Even if Rouhani, Zarif and Soleimani appear to have closed ranks, the whole flare-up may signal cracks in Iran’s Syria policy, according to Javedanfar. There are “distinct signs attesting to the unpopularity of Iran’s Syria policy among the people of Iran — and even among its former and serving officials,” he writes. “Gholam-Hossein Karbaschi, the former mayor of Tehran, was recently sentenced to one year in prison for criticizing Iran’s involvement in the Syria war. The very fact that a former official is jailed for uttering a few lines of criticism shows fear by the regime in Tehran — fear of public opinion. … Another sign attesting to the unpopularity of Iran’s current Syria policy is the absence of debates surrounding this issue in the Iranian press. There are lively debates regarding numerous issues, but not on Iran’s policies in Syria. Iranian reporters could get called up for questioning if they criticize Assad, or worse, have their publications shut down temporarily. This was witnessed on the day of Zarif’s resignation when the Ghanoon daily called Assad an ‘Uninvited Guest.’
“Even Maj. Gen. Ataollah Salehi — commander of Iran’s army, the Artesh — distanced himself from Iran’s involvement in Syria,” adds Javedanfar. “After reports that four members of the Iranian army’s special forces belonging to the mythical 65th Airborne Brigade were killed in Syria, Salehi stated publicly on April 20, 2016, that his organization had no role in dispatching them to Syria. He put the responsibility on the shoulders of an ‘unnamed’ organization, meaning the Islamic Revolutionary Guard Corps. … Perhaps the clearest sign that Iran’s Syria policies are unpopular among the people of Iran is the fact that it’s not an election issue. There are no candidates for or against this issue. There are no debates during the elections when many other issues — including relations with the United States — are discussed.”
Iran and Syria were at the top of the agenda when Netanyahu met with Russian President Vladimir Putin in Moscow on Feb. 27. “The Israelis reportedly brought updated maps of Iranian positions in Syria to show the Russians,” writes Maxim Suchkov. “This is an important point since a good portion of the discontent between Moscow and Tel Aviv is over Israeli strikes on what it deems Iranian and proxy deployments and infrastructure. … The strikes put Moscow in an uneasy position vis-a-vis Damascus and raise Syrian complaints over Russia’s inability to deliver on its allied commitments to defend Syria from foreign aggression.”

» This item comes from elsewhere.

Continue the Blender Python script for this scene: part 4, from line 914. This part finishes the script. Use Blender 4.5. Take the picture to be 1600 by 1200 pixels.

“Russia and Israel, in turn, have allegedly had their own agreement under which the Israeli strikes would not threaten Assad, while Russia is believed to have promised to curb Iranian influence near the Israeli border,” adds Suchkov. “In this sense, Russia tacitly grants Israel leeway to provide its own security yet has to publicly castigate Tel Aviv for ‘illegitimate strikes,’ as Deputy Foreign Minister Sergey Ryabkov put it.”

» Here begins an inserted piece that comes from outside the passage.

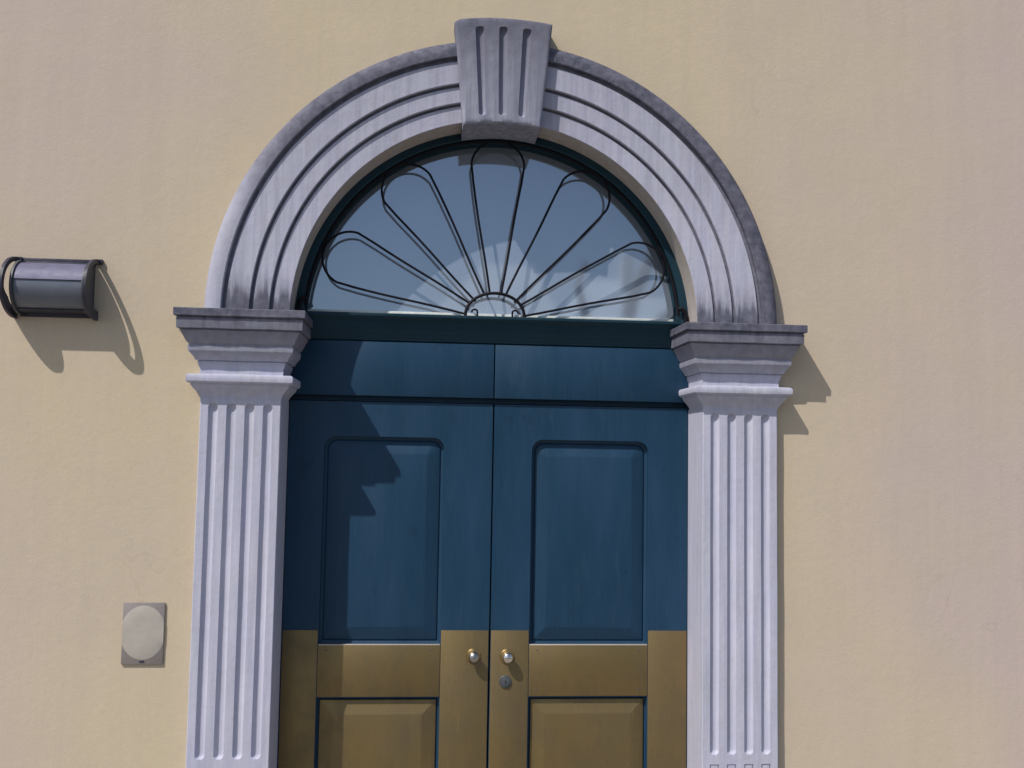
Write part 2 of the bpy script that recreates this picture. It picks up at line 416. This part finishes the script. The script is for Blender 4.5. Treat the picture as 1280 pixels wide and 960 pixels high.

In Washington, Laura Rozen reports that while “the Trump administration mocked as basically irrelevant Iranian Foreign Minister Mohammad Javad Zarif’s surprise resignation and return to the job this week,” a State Department official, speaking on condition of anonymity, told her, “I … do think that Trump’s basic realist ‘let’s make a broader deal’ approach has been hijacked by the regime change people.”
Rozen adds that “some administration officials have recently privately expressed misgivings about how far the policy has strayed from Trump’s stated goal last year — to try to negotiate a broader deal with Iran that would address other concerns not solved in the 2015 Iran nuclear deal that Trump withdrew from last year — to one that increasingly seems regime change in all but name.”